SOURCE DATA:

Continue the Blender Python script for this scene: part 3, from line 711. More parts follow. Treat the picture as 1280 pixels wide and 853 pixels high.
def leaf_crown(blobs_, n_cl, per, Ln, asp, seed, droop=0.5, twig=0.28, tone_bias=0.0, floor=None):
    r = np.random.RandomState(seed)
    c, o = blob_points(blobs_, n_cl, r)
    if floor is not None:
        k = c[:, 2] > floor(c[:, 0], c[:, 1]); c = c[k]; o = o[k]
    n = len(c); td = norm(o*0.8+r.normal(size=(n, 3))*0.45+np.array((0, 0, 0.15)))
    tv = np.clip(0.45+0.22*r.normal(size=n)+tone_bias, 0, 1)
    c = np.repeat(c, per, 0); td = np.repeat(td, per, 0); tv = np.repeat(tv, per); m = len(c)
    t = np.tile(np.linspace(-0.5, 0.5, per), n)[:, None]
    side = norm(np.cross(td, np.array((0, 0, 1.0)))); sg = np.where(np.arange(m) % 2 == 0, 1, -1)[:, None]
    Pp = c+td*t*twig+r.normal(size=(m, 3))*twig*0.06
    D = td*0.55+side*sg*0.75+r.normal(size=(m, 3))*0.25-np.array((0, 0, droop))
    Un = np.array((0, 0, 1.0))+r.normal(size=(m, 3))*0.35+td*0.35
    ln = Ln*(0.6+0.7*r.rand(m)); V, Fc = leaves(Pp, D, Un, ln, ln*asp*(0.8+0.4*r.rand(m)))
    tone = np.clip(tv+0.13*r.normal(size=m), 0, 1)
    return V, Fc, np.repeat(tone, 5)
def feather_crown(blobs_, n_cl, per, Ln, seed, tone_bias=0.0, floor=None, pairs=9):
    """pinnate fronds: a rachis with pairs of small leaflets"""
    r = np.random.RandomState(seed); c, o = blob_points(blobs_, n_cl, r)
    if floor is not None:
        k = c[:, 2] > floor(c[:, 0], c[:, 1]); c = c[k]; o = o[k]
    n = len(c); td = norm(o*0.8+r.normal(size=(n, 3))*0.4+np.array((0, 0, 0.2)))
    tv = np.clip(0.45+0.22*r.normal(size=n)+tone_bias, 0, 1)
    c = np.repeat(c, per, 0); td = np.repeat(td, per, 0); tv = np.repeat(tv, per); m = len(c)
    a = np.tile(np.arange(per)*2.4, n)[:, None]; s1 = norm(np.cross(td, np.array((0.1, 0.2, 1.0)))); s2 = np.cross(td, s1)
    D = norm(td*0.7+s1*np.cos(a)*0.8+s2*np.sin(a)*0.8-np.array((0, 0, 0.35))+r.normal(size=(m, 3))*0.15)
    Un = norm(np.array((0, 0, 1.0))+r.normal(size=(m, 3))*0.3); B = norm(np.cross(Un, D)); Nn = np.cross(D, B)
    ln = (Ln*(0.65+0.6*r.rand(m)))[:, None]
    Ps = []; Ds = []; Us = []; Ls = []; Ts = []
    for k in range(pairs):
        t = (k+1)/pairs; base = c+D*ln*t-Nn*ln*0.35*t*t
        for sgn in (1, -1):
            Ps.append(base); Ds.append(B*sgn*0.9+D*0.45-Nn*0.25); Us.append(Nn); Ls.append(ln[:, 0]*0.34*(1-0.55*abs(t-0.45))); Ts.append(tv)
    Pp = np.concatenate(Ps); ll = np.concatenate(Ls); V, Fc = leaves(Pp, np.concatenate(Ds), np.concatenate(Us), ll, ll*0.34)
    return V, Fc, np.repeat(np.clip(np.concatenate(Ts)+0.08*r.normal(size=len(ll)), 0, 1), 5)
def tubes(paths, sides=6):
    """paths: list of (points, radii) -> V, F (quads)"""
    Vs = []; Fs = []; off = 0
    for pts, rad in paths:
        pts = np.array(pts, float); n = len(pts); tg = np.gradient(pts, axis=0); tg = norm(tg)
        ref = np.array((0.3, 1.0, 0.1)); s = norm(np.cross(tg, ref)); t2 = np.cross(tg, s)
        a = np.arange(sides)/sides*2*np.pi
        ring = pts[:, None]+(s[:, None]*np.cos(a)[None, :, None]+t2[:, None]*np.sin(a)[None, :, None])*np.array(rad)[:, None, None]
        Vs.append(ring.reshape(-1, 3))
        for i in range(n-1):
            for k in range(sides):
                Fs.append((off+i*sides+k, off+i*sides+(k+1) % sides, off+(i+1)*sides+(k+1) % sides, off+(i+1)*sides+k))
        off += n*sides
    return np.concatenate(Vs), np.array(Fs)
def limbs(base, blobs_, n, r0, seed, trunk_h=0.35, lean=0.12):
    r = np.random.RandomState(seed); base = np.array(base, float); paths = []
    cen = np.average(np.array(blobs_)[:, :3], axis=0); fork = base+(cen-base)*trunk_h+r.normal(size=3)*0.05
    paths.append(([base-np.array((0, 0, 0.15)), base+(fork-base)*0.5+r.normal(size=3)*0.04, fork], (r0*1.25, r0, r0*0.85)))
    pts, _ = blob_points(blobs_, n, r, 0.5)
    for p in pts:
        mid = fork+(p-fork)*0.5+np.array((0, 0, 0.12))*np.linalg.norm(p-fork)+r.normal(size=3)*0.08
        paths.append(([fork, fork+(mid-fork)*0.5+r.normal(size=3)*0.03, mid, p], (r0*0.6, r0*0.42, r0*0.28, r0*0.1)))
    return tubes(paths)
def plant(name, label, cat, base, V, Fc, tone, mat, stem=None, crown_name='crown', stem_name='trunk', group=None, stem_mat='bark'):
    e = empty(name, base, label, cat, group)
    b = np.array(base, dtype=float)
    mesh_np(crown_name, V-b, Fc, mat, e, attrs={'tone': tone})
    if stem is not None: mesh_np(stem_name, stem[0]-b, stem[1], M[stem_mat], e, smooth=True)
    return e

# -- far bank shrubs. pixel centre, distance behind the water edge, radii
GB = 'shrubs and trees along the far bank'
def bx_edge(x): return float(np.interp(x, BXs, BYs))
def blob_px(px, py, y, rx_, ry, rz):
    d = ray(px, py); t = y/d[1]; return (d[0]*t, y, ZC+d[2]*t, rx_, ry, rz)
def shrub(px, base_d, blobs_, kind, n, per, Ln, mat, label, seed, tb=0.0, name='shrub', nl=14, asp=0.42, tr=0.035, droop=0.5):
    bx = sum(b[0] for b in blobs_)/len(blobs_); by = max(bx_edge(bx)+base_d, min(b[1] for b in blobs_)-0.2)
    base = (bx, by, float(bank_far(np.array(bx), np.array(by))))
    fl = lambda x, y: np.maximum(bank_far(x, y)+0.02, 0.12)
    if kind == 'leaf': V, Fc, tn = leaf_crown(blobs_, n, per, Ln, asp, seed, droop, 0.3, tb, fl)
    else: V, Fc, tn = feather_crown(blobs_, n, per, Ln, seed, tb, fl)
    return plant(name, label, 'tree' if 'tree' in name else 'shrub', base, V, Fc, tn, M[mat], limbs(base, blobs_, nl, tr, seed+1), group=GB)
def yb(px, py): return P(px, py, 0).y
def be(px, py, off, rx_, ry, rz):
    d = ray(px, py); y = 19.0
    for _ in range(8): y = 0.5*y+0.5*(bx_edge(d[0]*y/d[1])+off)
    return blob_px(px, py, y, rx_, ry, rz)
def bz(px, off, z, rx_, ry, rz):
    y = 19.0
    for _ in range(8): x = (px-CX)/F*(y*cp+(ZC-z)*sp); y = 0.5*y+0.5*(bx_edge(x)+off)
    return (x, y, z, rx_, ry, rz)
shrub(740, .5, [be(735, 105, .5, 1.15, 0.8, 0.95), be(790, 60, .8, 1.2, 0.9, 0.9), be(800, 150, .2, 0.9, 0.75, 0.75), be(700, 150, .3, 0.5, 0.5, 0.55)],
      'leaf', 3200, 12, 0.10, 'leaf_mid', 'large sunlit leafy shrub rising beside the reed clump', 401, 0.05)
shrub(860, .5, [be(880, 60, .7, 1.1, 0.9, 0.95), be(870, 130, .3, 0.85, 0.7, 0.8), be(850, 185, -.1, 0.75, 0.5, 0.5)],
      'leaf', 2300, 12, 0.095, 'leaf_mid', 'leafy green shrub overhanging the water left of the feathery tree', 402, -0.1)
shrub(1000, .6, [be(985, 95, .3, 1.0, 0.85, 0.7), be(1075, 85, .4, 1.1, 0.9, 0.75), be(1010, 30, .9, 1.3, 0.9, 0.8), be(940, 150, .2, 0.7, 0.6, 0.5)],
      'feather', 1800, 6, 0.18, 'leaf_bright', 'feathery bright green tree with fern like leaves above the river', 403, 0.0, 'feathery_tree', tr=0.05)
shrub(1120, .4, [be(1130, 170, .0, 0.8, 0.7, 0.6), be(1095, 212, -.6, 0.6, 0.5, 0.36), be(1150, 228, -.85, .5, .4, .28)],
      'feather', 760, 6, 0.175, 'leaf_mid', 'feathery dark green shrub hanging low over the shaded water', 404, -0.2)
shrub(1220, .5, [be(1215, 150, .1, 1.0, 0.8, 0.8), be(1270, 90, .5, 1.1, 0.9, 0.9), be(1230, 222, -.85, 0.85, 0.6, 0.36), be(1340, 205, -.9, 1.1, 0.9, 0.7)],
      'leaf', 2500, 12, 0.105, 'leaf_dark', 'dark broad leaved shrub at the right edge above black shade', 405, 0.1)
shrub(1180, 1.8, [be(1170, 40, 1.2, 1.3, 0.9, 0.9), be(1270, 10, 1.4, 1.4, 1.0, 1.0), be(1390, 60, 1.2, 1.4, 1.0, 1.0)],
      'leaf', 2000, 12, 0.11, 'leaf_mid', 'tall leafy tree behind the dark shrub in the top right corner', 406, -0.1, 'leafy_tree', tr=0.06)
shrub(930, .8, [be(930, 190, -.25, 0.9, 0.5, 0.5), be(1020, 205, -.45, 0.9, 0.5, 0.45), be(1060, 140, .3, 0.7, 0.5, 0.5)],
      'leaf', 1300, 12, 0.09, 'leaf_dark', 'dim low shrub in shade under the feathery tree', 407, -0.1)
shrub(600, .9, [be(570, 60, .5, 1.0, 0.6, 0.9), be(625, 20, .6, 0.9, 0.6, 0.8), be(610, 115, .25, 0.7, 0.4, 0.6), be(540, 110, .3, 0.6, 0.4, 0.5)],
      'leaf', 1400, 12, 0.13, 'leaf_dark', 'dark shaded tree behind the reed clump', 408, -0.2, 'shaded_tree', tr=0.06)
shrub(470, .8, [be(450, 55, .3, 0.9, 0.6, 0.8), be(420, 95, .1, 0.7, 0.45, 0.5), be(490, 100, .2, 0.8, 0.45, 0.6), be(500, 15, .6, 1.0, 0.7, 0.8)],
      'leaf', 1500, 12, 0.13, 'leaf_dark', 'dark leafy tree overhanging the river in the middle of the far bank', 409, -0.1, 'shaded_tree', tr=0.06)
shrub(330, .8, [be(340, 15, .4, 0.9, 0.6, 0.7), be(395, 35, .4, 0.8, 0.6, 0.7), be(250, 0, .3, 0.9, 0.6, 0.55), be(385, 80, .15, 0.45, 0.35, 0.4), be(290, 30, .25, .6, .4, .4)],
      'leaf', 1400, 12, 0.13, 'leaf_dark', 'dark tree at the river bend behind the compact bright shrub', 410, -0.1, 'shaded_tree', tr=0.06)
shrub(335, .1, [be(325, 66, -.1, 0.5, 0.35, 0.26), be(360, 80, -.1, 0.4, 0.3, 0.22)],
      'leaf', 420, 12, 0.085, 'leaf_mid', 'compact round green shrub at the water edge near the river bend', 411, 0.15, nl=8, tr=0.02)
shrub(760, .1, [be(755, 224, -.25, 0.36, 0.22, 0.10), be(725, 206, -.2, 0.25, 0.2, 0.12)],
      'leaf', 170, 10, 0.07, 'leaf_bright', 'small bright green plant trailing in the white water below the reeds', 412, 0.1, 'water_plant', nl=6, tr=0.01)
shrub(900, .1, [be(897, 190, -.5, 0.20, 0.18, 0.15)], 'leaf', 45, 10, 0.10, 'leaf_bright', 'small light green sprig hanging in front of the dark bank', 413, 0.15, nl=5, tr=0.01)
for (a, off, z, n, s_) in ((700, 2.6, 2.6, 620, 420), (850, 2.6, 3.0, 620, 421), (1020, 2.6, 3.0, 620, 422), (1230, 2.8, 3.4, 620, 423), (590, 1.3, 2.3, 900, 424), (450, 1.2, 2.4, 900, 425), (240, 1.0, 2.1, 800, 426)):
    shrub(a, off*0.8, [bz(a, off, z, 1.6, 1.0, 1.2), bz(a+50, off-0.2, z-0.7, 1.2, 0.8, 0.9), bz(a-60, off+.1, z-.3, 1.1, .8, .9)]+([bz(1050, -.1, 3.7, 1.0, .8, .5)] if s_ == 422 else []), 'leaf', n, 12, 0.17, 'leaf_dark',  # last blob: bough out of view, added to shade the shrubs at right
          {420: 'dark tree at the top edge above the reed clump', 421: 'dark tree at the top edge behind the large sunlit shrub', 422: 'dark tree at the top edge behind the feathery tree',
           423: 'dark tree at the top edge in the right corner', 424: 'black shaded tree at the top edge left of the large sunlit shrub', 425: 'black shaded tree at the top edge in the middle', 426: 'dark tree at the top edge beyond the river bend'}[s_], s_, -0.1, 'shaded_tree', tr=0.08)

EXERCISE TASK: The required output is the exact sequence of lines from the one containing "for (a, off, z, n, s_)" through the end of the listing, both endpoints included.

THE SOLUTION:
for (a, off, z, n, s_) in ((700, 2.6, 2.6, 620, 420), (850, 2.6, 3.0, 620, 421), (1020, 2.6, 3.0, 620, 422), (1230, 2.8, 3.4, 620, 423), (590, 1.3, 2.3, 900, 424), (450, 1.2, 2.4, 900, 425), (240, 1.0, 2.1, 800, 426)):
    shrub(a, off*0.8, [bz(a, off, z, 1.6, 1.0, 1.2), bz(a+50, off-0.2, z-0.7, 1.2, 0.8, 0.9), bz(a-60, off+.1, z-.3, 1.1, .8, .9)]+([bz(1050, -.1, 3.7, 1.0, .8, .5)] if s_ == 422 else []), 'leaf', n, 12, 0.17, 'leaf_dark',  # last blob: bough out of view, added to shade the shrubs at right
          {420: 'dark tree at the top edge above the reed clump', 421: 'dark tree at the top edge behind the large sunlit shrub', 422: 'dark tree at the top edge behind the feathery tree',
           423: 'dark tree at the top edge in the right corner', 424: 'black shaded tree at the top edge left of the large sunlit shrub', 425: 'black shaded tree at the top edge in the middle', 426: 'dark tree at the top edge beyond the river bend'}[s_], s_, -0.1, 'shaded_tree', tr=0.08)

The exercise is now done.